**Set task**
Each line below should be reproduced without any alteration.

···

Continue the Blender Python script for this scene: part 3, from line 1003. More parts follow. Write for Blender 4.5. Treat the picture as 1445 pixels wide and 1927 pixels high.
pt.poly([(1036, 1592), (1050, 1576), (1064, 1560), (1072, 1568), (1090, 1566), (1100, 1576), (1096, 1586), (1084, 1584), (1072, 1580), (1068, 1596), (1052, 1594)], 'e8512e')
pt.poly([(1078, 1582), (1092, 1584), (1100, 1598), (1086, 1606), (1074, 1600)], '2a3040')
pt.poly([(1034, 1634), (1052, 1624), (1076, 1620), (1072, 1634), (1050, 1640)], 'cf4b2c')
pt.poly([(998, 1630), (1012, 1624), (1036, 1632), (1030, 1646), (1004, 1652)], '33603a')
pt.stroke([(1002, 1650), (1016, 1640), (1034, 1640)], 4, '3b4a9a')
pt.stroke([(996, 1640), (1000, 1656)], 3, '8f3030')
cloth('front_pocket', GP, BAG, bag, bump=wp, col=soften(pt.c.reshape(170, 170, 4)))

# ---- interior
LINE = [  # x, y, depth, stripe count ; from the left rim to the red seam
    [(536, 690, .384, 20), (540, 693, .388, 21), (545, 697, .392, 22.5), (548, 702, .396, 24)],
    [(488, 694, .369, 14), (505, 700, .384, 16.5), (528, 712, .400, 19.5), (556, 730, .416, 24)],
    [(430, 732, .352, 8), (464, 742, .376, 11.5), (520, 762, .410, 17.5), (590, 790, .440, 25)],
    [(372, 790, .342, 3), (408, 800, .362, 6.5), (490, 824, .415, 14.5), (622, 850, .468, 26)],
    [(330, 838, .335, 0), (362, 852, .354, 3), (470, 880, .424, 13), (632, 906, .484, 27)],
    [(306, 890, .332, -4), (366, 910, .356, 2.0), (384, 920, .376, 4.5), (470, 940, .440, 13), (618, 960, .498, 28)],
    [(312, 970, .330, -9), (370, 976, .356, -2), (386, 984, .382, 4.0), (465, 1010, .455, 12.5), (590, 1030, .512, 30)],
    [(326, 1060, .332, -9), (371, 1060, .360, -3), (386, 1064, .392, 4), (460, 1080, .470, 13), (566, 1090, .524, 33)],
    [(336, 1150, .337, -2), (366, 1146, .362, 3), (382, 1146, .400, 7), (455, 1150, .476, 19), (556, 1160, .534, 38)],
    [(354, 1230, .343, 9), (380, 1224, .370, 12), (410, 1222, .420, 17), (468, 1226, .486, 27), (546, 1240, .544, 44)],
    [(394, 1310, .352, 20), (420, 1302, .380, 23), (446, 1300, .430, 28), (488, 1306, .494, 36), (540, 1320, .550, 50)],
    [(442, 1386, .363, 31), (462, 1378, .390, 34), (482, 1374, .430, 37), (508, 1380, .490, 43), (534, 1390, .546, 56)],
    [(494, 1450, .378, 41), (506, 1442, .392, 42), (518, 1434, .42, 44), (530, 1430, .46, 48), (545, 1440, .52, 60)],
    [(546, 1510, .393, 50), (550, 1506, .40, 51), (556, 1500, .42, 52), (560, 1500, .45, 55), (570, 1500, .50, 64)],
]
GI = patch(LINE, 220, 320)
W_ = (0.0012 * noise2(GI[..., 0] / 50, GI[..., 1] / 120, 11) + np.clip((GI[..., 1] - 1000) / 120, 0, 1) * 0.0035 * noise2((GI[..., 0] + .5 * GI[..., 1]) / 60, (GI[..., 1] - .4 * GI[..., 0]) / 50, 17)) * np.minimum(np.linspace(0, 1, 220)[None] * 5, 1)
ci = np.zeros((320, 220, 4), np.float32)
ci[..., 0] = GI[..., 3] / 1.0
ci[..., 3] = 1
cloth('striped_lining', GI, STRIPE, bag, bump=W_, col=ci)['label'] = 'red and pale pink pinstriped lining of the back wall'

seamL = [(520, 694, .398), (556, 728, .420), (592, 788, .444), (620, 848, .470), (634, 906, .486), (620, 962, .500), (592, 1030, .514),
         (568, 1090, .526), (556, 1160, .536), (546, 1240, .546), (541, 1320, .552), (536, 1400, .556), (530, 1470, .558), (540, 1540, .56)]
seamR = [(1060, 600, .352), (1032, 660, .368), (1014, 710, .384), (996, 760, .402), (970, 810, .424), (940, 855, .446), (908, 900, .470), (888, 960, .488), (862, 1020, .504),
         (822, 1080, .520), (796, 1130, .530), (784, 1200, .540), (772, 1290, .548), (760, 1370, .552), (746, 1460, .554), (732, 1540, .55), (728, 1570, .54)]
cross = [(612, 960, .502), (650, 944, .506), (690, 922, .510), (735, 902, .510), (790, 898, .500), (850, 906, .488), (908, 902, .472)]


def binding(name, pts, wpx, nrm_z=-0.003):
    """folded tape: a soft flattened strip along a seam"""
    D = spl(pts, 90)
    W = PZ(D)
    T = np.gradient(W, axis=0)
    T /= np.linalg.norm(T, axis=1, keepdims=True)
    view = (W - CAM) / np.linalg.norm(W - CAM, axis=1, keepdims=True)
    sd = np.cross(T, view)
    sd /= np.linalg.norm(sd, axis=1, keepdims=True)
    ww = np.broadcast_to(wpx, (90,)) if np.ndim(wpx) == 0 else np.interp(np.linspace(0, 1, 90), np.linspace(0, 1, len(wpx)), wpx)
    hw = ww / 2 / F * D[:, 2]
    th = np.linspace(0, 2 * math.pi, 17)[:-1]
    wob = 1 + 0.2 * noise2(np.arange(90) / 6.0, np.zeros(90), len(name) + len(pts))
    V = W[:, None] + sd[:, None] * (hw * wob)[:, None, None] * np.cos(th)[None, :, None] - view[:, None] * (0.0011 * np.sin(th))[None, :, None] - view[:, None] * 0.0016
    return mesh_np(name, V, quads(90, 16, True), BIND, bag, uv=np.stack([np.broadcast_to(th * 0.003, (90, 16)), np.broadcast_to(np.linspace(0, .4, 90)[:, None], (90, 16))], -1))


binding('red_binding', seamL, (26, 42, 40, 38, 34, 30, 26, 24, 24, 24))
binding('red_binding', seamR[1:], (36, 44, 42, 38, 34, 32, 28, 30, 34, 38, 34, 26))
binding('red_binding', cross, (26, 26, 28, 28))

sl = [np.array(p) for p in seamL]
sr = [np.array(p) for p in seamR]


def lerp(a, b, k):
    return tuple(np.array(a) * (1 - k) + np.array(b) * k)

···

**The response**
Continue the Blender Python script for this scene: part 3, from line 1003. More parts follow. Write for Blender 4.5. Treat the picture as 1445 pixels wide and 1927 pixels high.
pt.poly([(1036, 1592), (1050, 1576), (1064, 1560), (1072, 1568), (1090, 1566), (1100, 1576), (1096, 1586), (1084, 1584), (1072, 1580), (1068, 1596), (1052, 1594)], 'e8512e')
pt.poly([(1078, 1582), (1092, 1584), (1100, 1598), (1086, 1606), (1074, 1600)], '2a3040')
pt.poly([(1034, 1634), (1052, 1624), (1076, 1620), (1072, 1634), (1050, 1640)], 'cf4b2c')
pt.poly([(998, 1630), (1012, 1624), (1036, 1632), (1030, 1646), (1004, 1652)], '33603a')
pt.stroke([(1002, 1650), (1016, 1640), (1034, 1640)], 4, '3b4a9a')
pt.stroke([(996, 1640), (1000, 1656)], 3, '8f3030')
cloth('front_pocket', GP, BAG, bag, bump=wp, col=soften(pt.c.reshape(170, 170, 4)))

# ---- interior
LINE = [  # x, y, depth, stripe count ; from the left rim to the red seam
    [(536, 690, .384, 20), (540, 693, .388, 21), (545, 697, .392, 22.5), (548, 702, .396, 24)],
    [(488, 694, .369, 14), (505, 700, .384, 16.5), (528, 712, .400, 19.5), (556, 730, .416, 24)],
    [(430, 732, .352, 8), (464, 742, .376, 11.5), (520, 762, .410, 17.5), (590, 790, .440, 25)],
    [(372, 790, .342, 3), (408, 800, .362, 6.5), (490, 824, .415, 14.5), (622, 850, .468, 26)],
    [(330, 838, .335, 0), (362, 852, .354, 3), (470, 880, .424, 13), (632, 906, .484, 27)],
    [(306, 890, .332, -4), (366, 910, .356, 2.0), (384, 920, .376, 4.5), (470, 940, .440, 13), (618, 960, .498, 28)],
    [(312, 970, .330, -9), (370, 976, .356, -2), (386, 984, .382, 4.0), (465, 1010, .455, 12.5), (590, 1030, .512, 30)],
    [(326, 1060, .332, -9), (371, 1060, .360, -3), (386, 1064, .392, 4), (460, 1080, .470, 13), (566, 1090, .524, 33)],
    [(336, 1150, .337, -2), (366, 1146, .362, 3), (382, 1146, .400, 7), (455, 1150, .476, 19), (556, 1160, .534, 38)],
    [(354, 1230, .343, 9), (380, 1224, .370, 12), (410, 1222, .420, 17), (468, 1226, .486, 27), (546, 1240, .544, 44)],
    [(394, 1310, .352, 20), (420, 1302, .380, 23), (446, 1300, .430, 28), (488, 1306, .494, 36), (540, 1320, .550, 50)],
    [(442, 1386, .363, 31), (462, 1378, .390, 34), (482, 1374, .430, 37), (508, 1380, .490, 43), (534, 1390, .546, 56)],
    [(494, 1450, .378, 41), (506, 1442, .392, 42), (518, 1434, .42, 44), (530, 1430, .46, 48), (545, 1440, .52, 60)],
    [(546, 1510, .393, 50), (550, 1506, .40, 51), (556, 1500, .42, 52), (560, 1500, .45, 55), (570, 1500, .50, 64)],
]
GI = patch(LINE, 220, 320)
W_ = (0.0012 * noise2(GI[..., 0] / 50, GI[..., 1] / 120, 11) + np.clip((GI[..., 1] - 1000) / 120, 0, 1) * 0.0035 * noise2((GI[..., 0] + .5 * GI[..., 1]) / 60, (GI[..., 1] - .4 * GI[..., 0]) / 50, 17)) * np.minimum(np.linspace(0, 1, 220)[None] * 5, 1)
ci = np.zeros((320, 220, 4), np.float32)
ci[..., 0] = GI[..., 3] / 1.0
ci[..., 3] = 1
cloth('striped_lining', GI, STRIPE, bag, bump=W_, col=ci)['label'] = 'red and pale pink pinstriped lining of the back wall'

seamL = [(520, 694, .398), (556, 728, .420), (592, 788, .444), (620, 848, .470), (634, 906, .486), (620, 962, .500), (592, 1030, .514),
         (568, 1090, .526), (556, 1160, .536), (546, 1240, .546), (541, 1320, .552), (536, 1400, .556), (530, 1470, .558), (540, 1540, .56)]
seamR = [(1060, 600, .352), (1032, 660, .368), (1014, 710, .384), (996, 760, .402), (970, 810, .424), (940, 855, .446), (908, 900, .470), (888, 960, .488), (862, 1020, .504),
         (822, 1080, .520), (796, 1130, .530), (784, 1200, .540), (772, 1290, .548), (760, 1370, .552), (746, 1460, .554), (732, 1540, .55), (728, 1570, .54)]
cross = [(612, 960, .502), (650, 944, .506), (690, 922, .510), (735, 902, .510), (790, 898, .500), (850, 906, .488), (908, 902, .472)]


def binding(name, pts, wpx, nrm_z=-0.003):
    """folded tape: a soft flattened strip along a seam"""
    D = spl(pts, 90)
    W = PZ(D)
    T = np.gradient(W, axis=0)
    T /= np.linalg.norm(T, axis=1, keepdims=True)
    view = (W - CAM) / np.linalg.norm(W - CAM, axis=1, keepdims=True)
    sd = np.cross(T, view)
    sd /= np.linalg.norm(sd, axis=1, keepdims=True)
    ww = np.broadcast_to(wpx, (90,)) if np.ndim(wpx) == 0 else np.interp(np.linspace(0, 1, 90), np.linspace(0, 1, len(wpx)), wpx)
    hw = ww / 2 / F * D[:, 2]
    th = np.linspace(0, 2 * math.pi, 17)[:-1]
    wob = 1 + 0.2 * noise2(np.arange(90) / 6.0, np.zeros(90), len(name) + len(pts))
    V = W[:, None] + sd[:, None] * (hw * wob)[:, None, None] * np.cos(th)[None, :, None] - view[:, None] * (0.0011 * np.sin(th))[None, :, None] - view[:, None] * 0.0016
    return mesh_np(name, V, quads(90, 16, True), BIND, bag, uv=np.stack([np.broadcast_to(th * 0.003, (90, 16)), np.broadcast_to(np.linspace(0, .4, 90)[:, None], (90, 16))], -1))


binding('red_binding', seamL, (26, 42, 40, 38, 34, 30, 26, 24, 24, 24))
binding('red_binding', seamR[1:], (36, 44, 42, 38, 34, 32, 28, 30, 34, 38, 34, 26))
binding('red_binding', cross, (26, 26, 28, 28))

sl = [np.array(p) for p in seamL]
sr = [np.array(p) for p in seamR]


def lerp(a, b, k):
    return tuple(np.array(a) * (1 - k) + np.array(b) * k)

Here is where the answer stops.